[begin Data lines]

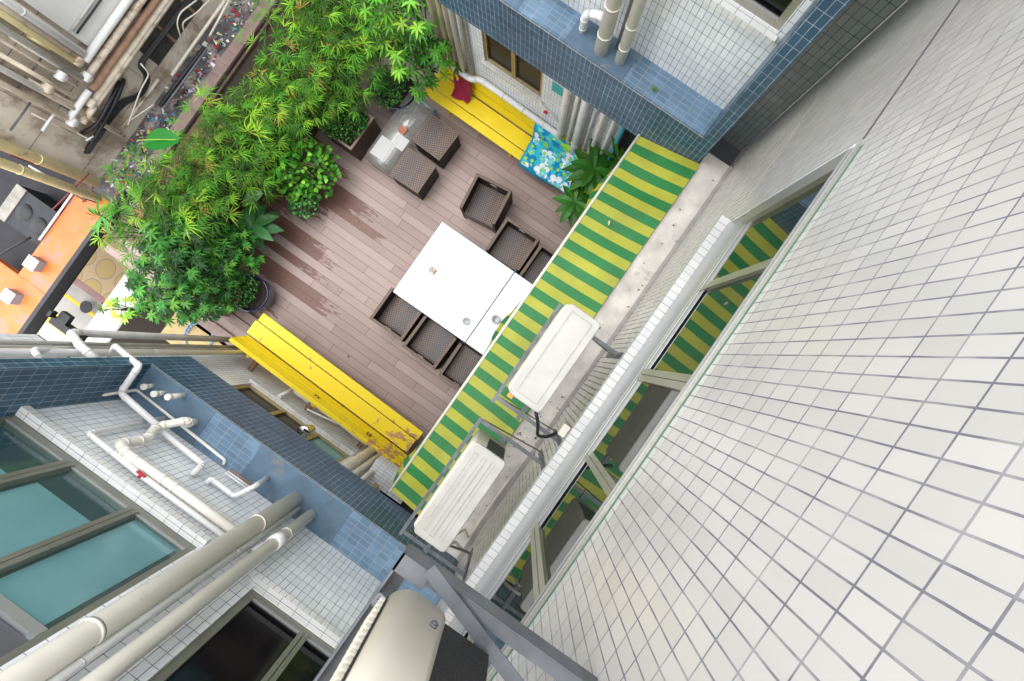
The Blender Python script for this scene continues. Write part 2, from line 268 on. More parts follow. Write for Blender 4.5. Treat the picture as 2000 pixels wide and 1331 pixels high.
def towel_mat():
    m = bpy.data.materials.new('floral_towel'); m.use_nodes = True; N = m.node_tree.nodes; L = m.node_tree.links; b = N['Principled BSDF']
    u = N.new('ShaderNodeUVMap')
    def flowers(scale, R0, pet, seed, th=.35):
        mp = N.new('ShaderNodeMapping'); mp.inputs['Location'].default_value = (seed, seed*.7, 0); L.new(u.outputs[0], mp.inputs[0])
        v = N.new('ShaderNodeTexVoronoi'); v.voronoi_dimensions = '2D'; v.inputs['Scale'].default_value = scale; v.inputs['Randomness'].default_value = .75; L.new(mp.outputs[0], v.inputs['Vector'])
        sb = N.new('ShaderNodeVectorMath'); sb.operation = 'SUBTRACT'; L.new(mp.outputs[0], sb.inputs[0]); L.new(v.outputs['Position'], sb.inputs[1])
        sp = N.new('ShaderNodeSeparateXYZ'); L.new(sb.outputs[0], sp.inputs[0])
        an = math_(N, L, 'ARCTAN2', sp.outputs[1], sp.outputs[0]); ln = N.new('ShaderNodeVectorMath'); ln.operation = 'LENGTH'; L.new(sb.outputs[0], ln.inputs[0])
        sc = N.new('ShaderNodeSeparateColor'); L.new(v.outputs['Color'], sc.inputs[0])
        cs = math_(N, L, 'ABSOLUTE', math_(N, L, 'COSINE', math_(N, L, 'ADD', math_(N, L, 'MULTIPLY', an, pet/2), math_(N, L, 'MULTIPLY', sc.outputs[1], 6))))
        rad = math_(N, L, 'MULTIPLY', math_(N, L, 'MULTIPLY_ADD', math_(N, L, 'POWER', cs, .5), .6, .4), R0)
        inside = math_(N, L, 'LESS_THAN', ln.outputs['Value'], rad)
        core = math_(N, L, 'LESS_THAN', ln.outputs['Value'], R0*.2)
        rim = math_(N, L, 'GREATER_THAN', ln.outputs['Value'], math_(N, L, 'MULTIPLY', rad, .9))
        on = math_(N, L, 'GREATER_THAN', sc.outputs[0], th)
        return math_(N, L, 'MULTIPLY', inside, on), core, rim, sc.outputs[2]
    def mixc(f, a, bb):
        x = N.new('ShaderNodeMix'); x.data_type = 'RGBA'
        if isinstance(f, float): x.inputs[0].default_value = f
        else: L.new(f, x.inputs[0])
        for i, q in ((6, a), (7, bb)):
            if isinstance(q, tuple): x.inputs[i].default_value = (*q, 1)
            else: L.new(q, x.inputs[i])
        return x.outputs[2]
    nb = N.new('ShaderNodeTexNoise'); nb.inputs['Scale'].default_value = 7; L.new(u.outputs[0], nb.inputs[0])
    base = mixc(math_(N, L, 'GREATER_THAN', nb.outputs[0], .5), (.0, .24, .48), (.03, .50, .62))
    nb2 = N.new('ShaderNodeTexNoise'); nb2.inputs['Scale'].default_value = 5.3; L.new(u.outputs[0], nb2.inputs[0])
    base = mixc(math_(N, L, 'GREATER_THAN', nb2.outputs[0], .6), base, (.30, .62, .04))
    f, c, r, _ = flowers(3.3, .15, 5, 1.3, .2); fc = mixc(c, mixc(r, (.80, .84, .9), (.15, .4, .6)), (.1, .5, .6)); base = mixc(f, base, fc)
    f, c, r, _ = flowers(6.2, .07, 5, 7.7, .45); fc = mixc(c, mixc(r, (.12, .62, .70), (.02, .25, .4)), (.6, .8, .1)); base = mixc(f, base, fc)
    f, c, r, _ = flowers(9, .035, 4, 3.1, .6); fc = mixc(c, (.30, .62, .03), (.8, .9, .2)); base = mixc(f, base, fc)
    sp = N.new('ShaderNodeSeparateXYZ'); L.new(u.outputs[0], sp.inputs[0])
    bd = math_(N, L, 'MAXIMUM', math_(N, L, 'LESS_THAN', sp.outputs[0], .035), math_(N, L, 'LESS_THAN', sp.outputs[1], .05))
    base = mixc(bd, base, (.0, .30, .50))
    L.new(base, b.inputs['Base Color']); b.inputs['Roughness'].default_value = .9
    return m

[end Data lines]

→ Your instructions:
Write out every line above exactly as it is, leaving out the pictures.

→ Written response:
The Blender Python script for this scene continues. Write part 2, from line 268 on. More parts follow. Write for Blender 4.5. Treat the picture as 2000 pixels wide and 1331 pixels high.
def towel_mat():
    m = bpy.data.materials.new('floral_towel'); m.use_nodes = True; N = m.node_tree.nodes; L = m.node_tree.links; b = N['Principled BSDF']
    u = N.new('ShaderNodeUVMap')
    def flowers(scale, R0, pet, seed, th=.35):
        mp = N.new('ShaderNodeMapping'); mp.inputs['Location'].default_value = (seed, seed*.7, 0); L.new(u.outputs[0], mp.inputs[0])
        v = N.new('ShaderNodeTexVoronoi'); v.voronoi_dimensions = '2D'; v.inputs['Scale'].default_value = scale; v.inputs['Randomness'].default_value = .75; L.new(mp.outputs[0], v.inputs['Vector'])
        sb = N.new('ShaderNodeVectorMath'); sb.operation = 'SUBTRACT'; L.new(mp.outputs[0], sb.inputs[0]); L.new(v.outputs['Position'], sb.inputs[1])
        sp = N.new('ShaderNodeSeparateXYZ'); L.new(sb.outputs[0], sp.inputs[0])
        an = math_(N, L, 'ARCTAN2', sp.outputs[1], sp.outputs[0]); ln = N.new('ShaderNodeVectorMath'); ln.operation = 'LENGTH'; L.new(sb.outputs[0], ln.inputs[0])
        sc = N.new('ShaderNodeSeparateColor'); L.new(v.outputs['Color'], sc.inputs[0])
        cs = math_(N, L, 'ABSOLUTE', math_(N, L, 'COSINE', math_(N, L, 'ADD', math_(N, L, 'MULTIPLY', an, pet/2), math_(N, L, 'MULTIPLY', sc.outputs[1], 6))))
        rad = math_(N, L, 'MULTIPLY', math_(N, L, 'MULTIPLY_ADD', math_(N, L, 'POWER', cs, .5), .6, .4), R0)
        inside = math_(N, L, 'LESS_THAN', ln.outputs['Value'], rad)
        core = math_(N, L, 'LESS_THAN', ln.outputs['Value'], R0*.2)
        rim = math_(N, L, 'GREATER_THAN', ln.outputs['Value'], math_(N, L, 'MULTIPLY', rad, .9))
        on = math_(N, L, 'GREATER_THAN', sc.outputs[0], th)
        return math_(N, L, 'MULTIPLY', inside, on), core, rim, sc.outputs[2]
    def mixc(f, a, bb):
        x = N.new('ShaderNodeMix'); x.data_type = 'RGBA'
        if isinstance(f, float): x.inputs[0].default_value = f
        else: L.new(f, x.inputs[0])
        for i, q in ((6, a), (7, bb)):
            if isinstance(q, tuple): x.inputs[i].default_value = (*q, 1)
            else: L.new(q, x.inputs[i])
        return x.outputs[2]
    nb = N.new('ShaderNodeTexNoise'); nb.inputs['Scale'].default_value = 7; L.new(u.outputs[0], nb.inputs[0])
    base = mixc(math_(N, L, 'GREATER_THAN', nb.outputs[0], .5), (.0, .24, .48), (.03, .50, .62))
    nb2 = N.new('ShaderNodeTexNoise'); nb2.inputs['Scale'].default_value = 5.3; L.new(u.outputs[0], nb2.inputs[0])
    base = mixc(math_(N, L, 'GREATER_THAN', nb2.outputs[0], .6), base, (.30, .62, .04))
    f, c, r, _ = flowers(3.3, .15, 5, 1.3, .2); fc = mixc(c, mixc(r, (.80, .84, .9), (.15, .4, .6)), (.1, .5, .6)); base = mixc(f, base, fc)
    f, c, r, _ = flowers(6.2, .07, 5, 7.7, .45); fc = mixc(c, mixc(r, (.12, .62, .70), (.02, .25, .4)), (.6, .8, .1)); base = mixc(f, base, fc)
    f, c, r, _ = flowers(9, .035, 4, 3.1, .6); fc = mixc(c, (.30, .62, .03), (.8, .9, .2)); base = mixc(f, base, fc)
    sp = N.new('ShaderNodeSeparateXYZ'); L.new(u.outputs[0], sp.inputs[0])
    bd = math_(N, L, 'MAXIMUM', math_(N, L, 'LESS_THAN', sp.outputs[0], .035), math_(N, L, 'LESS_THAN', sp.outputs[1], .05))
    base = mixc(bd, base, (.0, .30, .50))
    L.new(base, b.inputs['Base Color']); b.inputs['Roughness'].default_value = .9
    return m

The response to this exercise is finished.